Sebuah satir. Kemiripan dengan dunia nyata hanya kebetulan belaka. Sumpah, ini ngarang semua! Foto diambil dari berita2bahasa.com

Harnaz



Wednesday, January 14, 2015

Kelayakan dan Kepatutan



layak 1 /la·yak / a 1 wajar; pantas; patut: berikanlah mereka kehidupan yg --; 2 mulia; terhormat: krn jasanya, dia mendapat kedudukan yg --;--

pa·tut a 1 baik; layak; pantas; senonoh: perbuatan baik itu -- dipuji; tidak -- seorang anak melawan orang tua; diperlakukan dng --; 2sesuai benar (dng); sepadan (dng); seimbang (dng): rumahnya kurang -- dng jabatannya yg tinggi itu; 3 masuk akal; wajar: pd hemat saya tuntutan mereka itu tidak boleh dikatakan tidak --; 4 sudah seharusnya (sepantasnya, selayaknya): orang yg berjasa kpd negara -- diberi penghargaan; penjahat itu -- dihukum seumur hidup; 5 tentu saja; sebenarnya: -- ia tidak sanggup membayar utang krn uangnya sudah habis;


Saya bukan ahli undang-undang dan saya bukan ahli ilmu pemerintahan.
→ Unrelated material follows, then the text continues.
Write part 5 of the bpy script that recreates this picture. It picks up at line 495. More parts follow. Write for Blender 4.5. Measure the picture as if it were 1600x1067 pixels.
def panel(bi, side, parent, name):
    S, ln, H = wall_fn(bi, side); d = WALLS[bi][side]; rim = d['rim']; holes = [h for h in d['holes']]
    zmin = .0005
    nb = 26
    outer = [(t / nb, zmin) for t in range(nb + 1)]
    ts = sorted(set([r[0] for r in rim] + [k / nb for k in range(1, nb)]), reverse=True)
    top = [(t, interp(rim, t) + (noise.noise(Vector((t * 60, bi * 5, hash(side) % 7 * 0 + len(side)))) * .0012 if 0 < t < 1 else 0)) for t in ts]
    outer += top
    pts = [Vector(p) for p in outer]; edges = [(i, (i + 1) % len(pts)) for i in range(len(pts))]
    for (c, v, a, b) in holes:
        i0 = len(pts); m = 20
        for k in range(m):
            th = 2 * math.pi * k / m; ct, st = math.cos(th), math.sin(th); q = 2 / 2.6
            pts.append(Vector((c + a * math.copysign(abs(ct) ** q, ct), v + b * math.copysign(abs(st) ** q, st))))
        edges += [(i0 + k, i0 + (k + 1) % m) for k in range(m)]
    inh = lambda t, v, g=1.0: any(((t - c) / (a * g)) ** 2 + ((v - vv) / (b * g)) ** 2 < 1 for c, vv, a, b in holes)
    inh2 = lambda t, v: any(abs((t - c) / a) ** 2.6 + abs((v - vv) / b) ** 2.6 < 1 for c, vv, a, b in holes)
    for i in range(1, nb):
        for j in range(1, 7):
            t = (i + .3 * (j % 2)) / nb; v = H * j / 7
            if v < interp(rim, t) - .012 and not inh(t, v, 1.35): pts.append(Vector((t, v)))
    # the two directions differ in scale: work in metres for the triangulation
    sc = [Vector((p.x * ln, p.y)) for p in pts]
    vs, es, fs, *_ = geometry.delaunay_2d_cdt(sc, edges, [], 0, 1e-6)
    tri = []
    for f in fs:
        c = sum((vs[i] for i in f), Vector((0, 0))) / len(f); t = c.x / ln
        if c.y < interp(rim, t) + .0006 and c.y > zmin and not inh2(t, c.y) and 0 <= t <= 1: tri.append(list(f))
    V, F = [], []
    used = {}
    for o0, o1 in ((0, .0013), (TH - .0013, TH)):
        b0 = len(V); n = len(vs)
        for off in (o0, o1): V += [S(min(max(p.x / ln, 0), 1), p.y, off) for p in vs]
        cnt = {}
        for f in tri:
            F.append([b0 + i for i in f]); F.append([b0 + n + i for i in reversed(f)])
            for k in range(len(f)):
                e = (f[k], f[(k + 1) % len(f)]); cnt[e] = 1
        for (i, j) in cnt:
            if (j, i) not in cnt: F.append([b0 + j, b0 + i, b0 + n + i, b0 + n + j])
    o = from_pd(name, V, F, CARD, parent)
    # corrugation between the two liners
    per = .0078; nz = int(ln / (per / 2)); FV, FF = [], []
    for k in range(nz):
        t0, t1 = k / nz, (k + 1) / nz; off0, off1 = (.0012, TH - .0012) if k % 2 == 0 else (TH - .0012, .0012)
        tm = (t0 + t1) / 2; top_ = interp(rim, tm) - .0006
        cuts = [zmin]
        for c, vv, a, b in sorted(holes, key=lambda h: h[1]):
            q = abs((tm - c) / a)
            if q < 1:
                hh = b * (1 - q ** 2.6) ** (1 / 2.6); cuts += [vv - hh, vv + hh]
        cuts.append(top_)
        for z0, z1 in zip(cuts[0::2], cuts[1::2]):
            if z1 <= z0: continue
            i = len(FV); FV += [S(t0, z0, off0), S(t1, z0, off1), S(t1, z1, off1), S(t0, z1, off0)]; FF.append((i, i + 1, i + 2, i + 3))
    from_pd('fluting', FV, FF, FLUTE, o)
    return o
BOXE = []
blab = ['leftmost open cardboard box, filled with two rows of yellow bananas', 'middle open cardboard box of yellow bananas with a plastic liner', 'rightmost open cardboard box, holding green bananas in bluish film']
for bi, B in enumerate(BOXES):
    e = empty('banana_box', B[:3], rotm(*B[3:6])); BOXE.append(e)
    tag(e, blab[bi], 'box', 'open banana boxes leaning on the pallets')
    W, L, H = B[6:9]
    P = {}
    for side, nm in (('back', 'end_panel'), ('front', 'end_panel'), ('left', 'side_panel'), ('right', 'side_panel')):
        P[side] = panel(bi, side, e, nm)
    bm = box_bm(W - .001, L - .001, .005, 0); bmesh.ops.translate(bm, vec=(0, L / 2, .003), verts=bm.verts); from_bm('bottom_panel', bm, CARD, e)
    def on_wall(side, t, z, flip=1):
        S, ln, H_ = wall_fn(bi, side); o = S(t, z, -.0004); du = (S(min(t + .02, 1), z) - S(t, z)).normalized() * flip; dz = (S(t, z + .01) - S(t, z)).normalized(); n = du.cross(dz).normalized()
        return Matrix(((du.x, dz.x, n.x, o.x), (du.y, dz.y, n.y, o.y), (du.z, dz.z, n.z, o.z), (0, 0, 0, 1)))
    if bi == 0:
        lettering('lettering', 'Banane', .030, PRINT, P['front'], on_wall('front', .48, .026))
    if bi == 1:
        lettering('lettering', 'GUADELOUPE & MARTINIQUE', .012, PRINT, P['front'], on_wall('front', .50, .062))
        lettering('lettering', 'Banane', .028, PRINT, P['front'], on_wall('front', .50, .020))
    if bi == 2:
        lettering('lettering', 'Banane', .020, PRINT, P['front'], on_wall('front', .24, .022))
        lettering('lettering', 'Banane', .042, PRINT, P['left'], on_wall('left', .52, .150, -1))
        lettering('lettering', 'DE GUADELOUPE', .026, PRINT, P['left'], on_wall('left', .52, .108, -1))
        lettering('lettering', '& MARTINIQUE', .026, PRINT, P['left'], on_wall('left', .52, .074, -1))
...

Jadi, mustahil saya jika ikut membahas isu hangat pemilihan Kapolri dari sisi hukum maupun ilmu pemerintahan. Yang saya lumayan tahu daripada tempe yang lain adalah soal bahasa. Jadi, ijinkan saya menyajikan sedikit pemikiran mengenai penggunaan bahasa Indonesia dalam drama panggung politik paling mutakhir di Indonesia belakangan ini. 

Saya menyoroti dari kata-kata yang digunakan untuk melukiskan kriteria pengujian calon pemimpin lembaga negara oleh DPR - bahasa Inggrisnya fit and proper test - dalam bahasa Indonesia adalah uji kelayakan dan kepatutan. Nama uji ini menjelaskan hakikat daripada pengujian yang dilakukan - yakni memastikan bahwa calon yang lulus uji adalah orang yang layak dan patut menduduki jabatan tersebut.

Definisi kata layak ada pada bagian awal tulisan ini, yang diambil dari Kamus Besar Bahasa Indonesia daring (kbbi.web.id). Yang pertama artinya adalah wajar - wajarlah kalau seorang polisi menjadi kepala kepolisian, bukan? Masak seorang nelayan yang menjadi kepala polisi! Kemudian arti lainnya adalah pantas. Jika seseorang memiliki karir yang bagus, memiliki usia yang cukup matang, sudah cukup berpengalaman, maka layaklah ia menjabat. 

Kata layak juga mengandung makna khusus: sesuatu yang mulia, terhormat. Layak bukan saja berarti sedang, tapi lebih: sesuatu yang luar biasa.

Kata patut mirip dengan kata layak, namun memiliki nuansa lain: kesusilaan. Kata 'senonoh' sepadan dengan patut, yang berarti sesuatu yang tidak hanya benar dan mulia, tetapi juga sesuai dengan norma susila. Arti berikutnya adalah sepadan dan seimbang, bahwa kemampuan seseorang seimbang dengan jabatannya. 

Arti kata patut kemudian bertambah: wajar dan masuk akal. Artinya dalam batas kewajaran - walaupun seorang anak jenius usia 12 tahun mungkin layak menduduki jabatan, tapi belum tentu masuk akal atau wajar. Lalu arti berikutnya adalah sudah seharusnya atau sepantasnya: sudah sepantasnyakah sebuah jabatan dipangku oleh yang bersangkutan? 

Kata layak dan patut jauh lebih kaya daripada fit dan proper dalam bahasa Inggris. Dalam kedua kata ini terkandung sebuah ukuran nilai, norma, susila, dan kewajaran. Baik saja tidak cukup, pandai saja tidak bisa. Ada nilai kesempurnaan disana, yang dituntut dari sebuah jabatan. 

Menurut Anda, apakah prinsip kelayakan dan kepatutan terpenuhi?